**TASK DETAILS**
Word for word, give the material below again, minus any images.
— start RECORDED DATA —
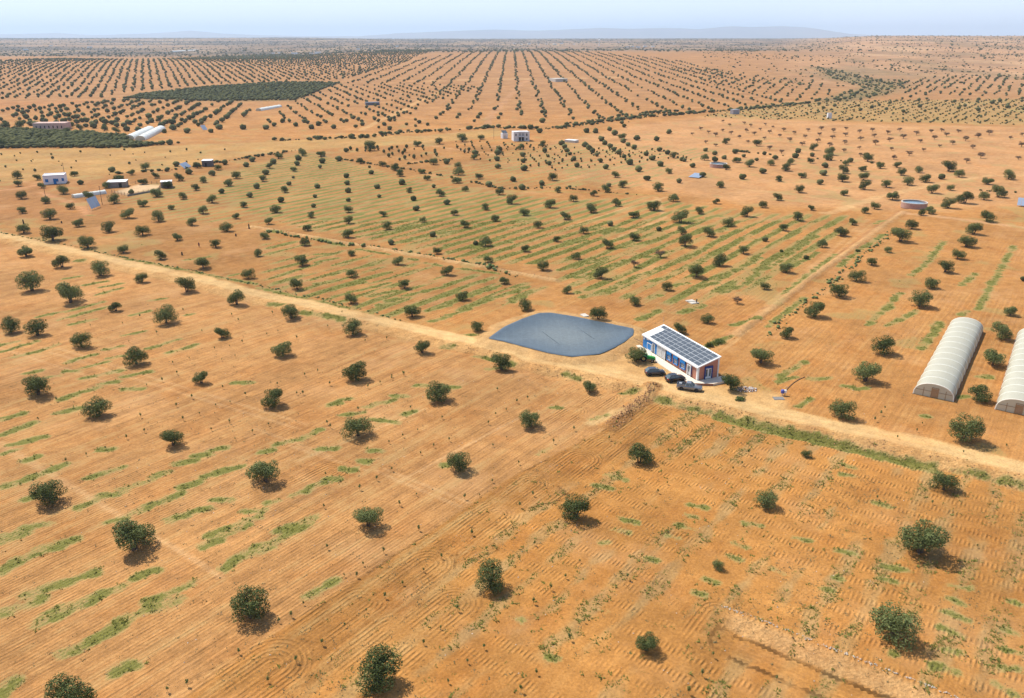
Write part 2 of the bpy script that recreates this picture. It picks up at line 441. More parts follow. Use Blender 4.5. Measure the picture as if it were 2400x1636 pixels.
M_LINER0 = mat("liner", (.06, .09, .13), .42, 0, .2, .35, 0, .5)
M_BRICKT = mat("tank_brick", (.40, .24, .19), .85, 0, .2, 1.2, .02)
M_STONE = mat("stone", (.50, .42, .34), .9, 0, .25, 3, .03)
M_WOOD = mat("bare_wood", (.36, .23, .12), .8, 0, .25, 5)
M_BLACK = mat("black_plastic", (.02, .02, .022), .5, 0, .2, 5)
def solar_mat():
    k = NT("solar_cells"); tc = k.n("ShaderNodeTexCoord").outputs["Object"]
    b = k.n("ShaderNodeTexBrick"); b.offset = 0; b.inputs["Scale"].default_value = 1
    b.inputs["Color1"].default_value = (.048, .060, .072, 1); b.inputs["Color2"].default_value = (.062, .072, .084, 1); b.inputs["Mortar"].default_value = (.20, .22, .25, 1)
    b.inputs["Mortar Size"].default_value = .007; b.inputs["Brick Width"].default_value = .165; b.inputs["Row Height"].default_value = .165
    k.l(tc, b.inputs["Vector"]); k.l(b.outputs[0], k.b.inputs["Base Color"])
    k.b.inputs["Roughness"].default_value = .22; k.b.inputs["Specular IOR Level"].default_value = .6
    return k.m
M_SOLAR = solar_mat()
# ------------------------------------------------------------------ ground
def axis(parts):
    out = [parts[0][0]]
    for a, b, st in parts:
        n = max(1, int(round((b - a) / st))); out += list(np.linspace(a, b, n + 1)[1:])
    return out
def geo(a, b, r):
    o = []; st = a * (r - 1); q = a
    while q < b: q = q * r; o.append(q)
    return o
ys = np.array(axis([(18, 58, 2.5), (58, 205, .5), (205, 285, .8), (285, 420, 1.3), (420, 700, 3.0)]) + geo(700, 46000, 1.02))
xp = axis([(0, 62, .6), (62, 130, .85), (130, 260, 1.6), (260, 500, 4.0)]) + geo(500, 50000, 1.07)
xs = np.array([-q for q in xp[::-1]][:-1] + xp)
GX, GY = np.meshgrid(xs, ys)
keep = np.abs(GX) < 1.1 * GY + 90
idx = -np.ones(GX.shape, int)
kq = keep[:-1, :-1] & keep[1:, :-1] & keep[:-1, 1:] & keep[1:, 1:]
use = np.zeros_like(keep)
for a in (0, 1):
    for b in (0, 1): use[a:a + kq.shape[0], b:b + kq.shape[1]] |= kq
idx[use] = np.arange(use.sum())
vx, vy = GX[use], GY[use]
P = np.stack([vx, vy], -1)
vz = height(vx, vy)
r, c = np.nonzero(kq)
FQ = np.stack([idx[r, c], idx[r, c + 1], idx[r + 1, c + 1], idx[r + 1, c]], -1)

def poly(s): return W(*np.array(s, float).T)[0][:, :2]
def blend(col, m, new): return col * (1 - m[:, None]) + np.array(new)[None] * m[:, None]
uu, ww = uw(vx, vy)
soil = np.tile(np.array([.43, .205, .076]), (len(vx), 1))
fur = np.zeros(len(vx)); rgh = np.zeros(len(vx)); grn = np.zeros(len(vx)); phase = ww * 2 * math.pi / 1.3
dR, sR, aR = pdist(P, ROAD); sdR = dR * sR
camside = sdR < 0
def region(pts, soft=6): return pmask(P, poly(pts), soft) * (.75 + .25 * vnoise(vx, vy, 14, 31))
# far country
dist = vy
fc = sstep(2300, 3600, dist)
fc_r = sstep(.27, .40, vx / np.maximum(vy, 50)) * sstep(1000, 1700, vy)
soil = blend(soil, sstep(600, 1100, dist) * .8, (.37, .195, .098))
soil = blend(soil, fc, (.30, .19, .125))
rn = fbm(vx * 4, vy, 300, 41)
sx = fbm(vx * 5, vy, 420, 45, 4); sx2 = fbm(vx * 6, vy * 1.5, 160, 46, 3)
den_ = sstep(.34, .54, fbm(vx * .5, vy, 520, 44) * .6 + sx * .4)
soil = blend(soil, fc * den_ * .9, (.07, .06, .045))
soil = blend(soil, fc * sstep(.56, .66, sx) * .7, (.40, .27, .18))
soil = blend(soil, fc_r, (.43, .245, .15))
mid_ = sstep(900, 2000, vy)
soil *= (1 + mid_ * (sx2 - .5) * .55 * np.maximum(fc_r, fc))[:, None]
soil = blend(soil, fc_r * sstep(.52, .64, rn) * .55, (.24, .145, .09))
soil = blend(soil, fc_r * sstep(.56, .66, sx) * .55, (.17, .14, .085))
soil = blend(soil, fc_r * sstep(.46, .36, sx) * .5, (.54, .35, .23))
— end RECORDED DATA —
**WRITTEN SOLUTION**
Write part 2 of the bpy script that recreates this picture. It picks up at line 441. More parts follow. Use Blender 4.5. Measure the picture as if it were 2400x1636 pixels.
M_LINER0 = mat("liner", (.06, .09, .13), .42, 0, .2, .35, 0, .5)
M_BRICKT = mat("tank_brick", (.40, .24, .19), .85, 0, .2, 1.2, .02)
M_STONE = mat("stone", (.50, .42, .34), .9, 0, .25, 3, .03)
M_WOOD = mat("bare_wood", (.36, .23, .12), .8, 0, .25, 5)
M_BLACK = mat("black_plastic", (.02, .02, .022), .5, 0, .2, 5)
def solar_mat():
    k = NT("solar_cells"); tc = k.n("ShaderNodeTexCoord").outputs["Object"]
    b = k.n("ShaderNodeTexBrick"); b.offset = 0; b.inputs["Scale"].default_value = 1
    b.inputs["Color1"].default_value = (.048, .060, .072, 1); b.inputs["Color2"].default_value = (.062, .072, .084, 1); b.inputs["Mortar"].default_value = (.20, .22, .25, 1)
    b.inputs["Mortar Size"].default_value = .007; b.inputs["Brick Width"].default_value = .165; b.inputs["Row Height"].default_value = .165
    k.l(tc, b.inputs["Vector"]); k.l(b.outputs[0], k.b.inputs["Base Color"])
    k.b.inputs["Roughness"].default_value = .22; k.b.inputs["Specular IOR Level"].default_value = .6
    return k.m
M_SOLAR = solar_mat()
# ------------------------------------------------------------------ ground
def axis(parts):
    out = [parts[0][0]]
    for a, b, st in parts:
        n = max(1, int(round((b - a) / st))); out += list(np.linspace(a, b, n + 1)[1:])
    return out
def geo(a, b, r):
    o = []; st = a * (r - 1); q = a
    while q < b: q = q * r; o.append(q)
    return o
ys = np.array(axis([(18, 58, 2.5), (58, 205, .5), (205, 285, .8), (285, 420, 1.3), (420, 700, 3.0)]) + geo(700, 46000, 1.02))
xp = axis([(0, 62, .6), (62, 130, .85), (130, 260, 1.6), (260, 500, 4.0)]) + geo(500, 50000, 1.07)
xs = np.array([-q for q in xp[::-1]][:-1] + xp)
GX, GY = np.meshgrid(xs, ys)
keep = np.abs(GX) < 1.1 * GY + 90
idx = -np.ones(GX.shape, int)
kq = keep[:-1, :-1] & keep[1:, :-1] & keep[:-1, 1:] & keep[1:, 1:]
use = np.zeros_like(keep)
for a in (0, 1):
    for b in (0, 1): use[a:a + kq.shape[0], b:b + kq.shape[1]] |= kq
idx[use] = np.arange(use.sum())
vx, vy = GX[use], GY[use]
P = np.stack([vx, vy], -1)
vz = height(vx, vy)
r, c = np.nonzero(kq)
FQ = np.stack([idx[r, c], idx[r, c + 1], idx[r + 1, c + 1], idx[r + 1, c]], -1)

def poly(s): return W(*np.array(s, float).T)[0][:, :2]
def blend(col, m, new): return col * (1 - m[:, None]) + np.array(new)[None] * m[:, None]
uu, ww = uw(vx, vy)
soil = np.tile(np.array([.43, .205, .076]), (len(vx), 1))
fur = np.zeros(len(vx)); rgh = np.zeros(len(vx)); grn = np.zeros(len(vx)); phase = ww * 2 * math.pi / 1.3
dR, sR, aR = pdist(P, ROAD); sdR = dR * sR
camside = sdR < 0
def region(pts, soft=6): return pmask(P, poly(pts), soft) * (.75 + .25 * vnoise(vx, vy, 14, 31))
# far country
dist = vy
fc = sstep(2300, 3600, dist)
fc_r = sstep(.27, .40, vx / np.maximum(vy, 50)) * sstep(1000, 1700, vy)
soil = blend(soil, sstep(600, 1100, dist) * .8, (.37, .195, .098))
soil = blend(soil, fc, (.30, .19, .125))
rn = fbm(vx * 4, vy, 300, 41)
sx = fbm(vx * 5, vy, 420, 45, 4); sx2 = fbm(vx * 6, vy * 1.5, 160, 46, 3)
den_ = sstep(.34, .54, fbm(vx * .5, vy, 520, 44) * .6 + sx * .4)
soil = blend(soil, fc * den_ * .9, (.07, .06, .045))
soil = blend(soil, fc * sstep(.56, .66, sx) * .7, (.40, .27, .18))
soil = blend(soil, fc_r, (.43, .245, .15))
mid_ = sstep(900, 2000, vy)
soil *= (1 + mid_ * (sx2 - .5) * .55 * np.maximum(fc_r, fc))[:, None]
soil = blend(soil, fc_r * sstep(.52, .64, rn) * .55, (.24, .145, .09))
soil = blend(soil, fc_r * sstep(.56, .66, sx) * .55, (.17, .14, .085))
soil = blend(soil, fc_r * sstep(.46, .36, sx) * .5, (.54, .35, .23))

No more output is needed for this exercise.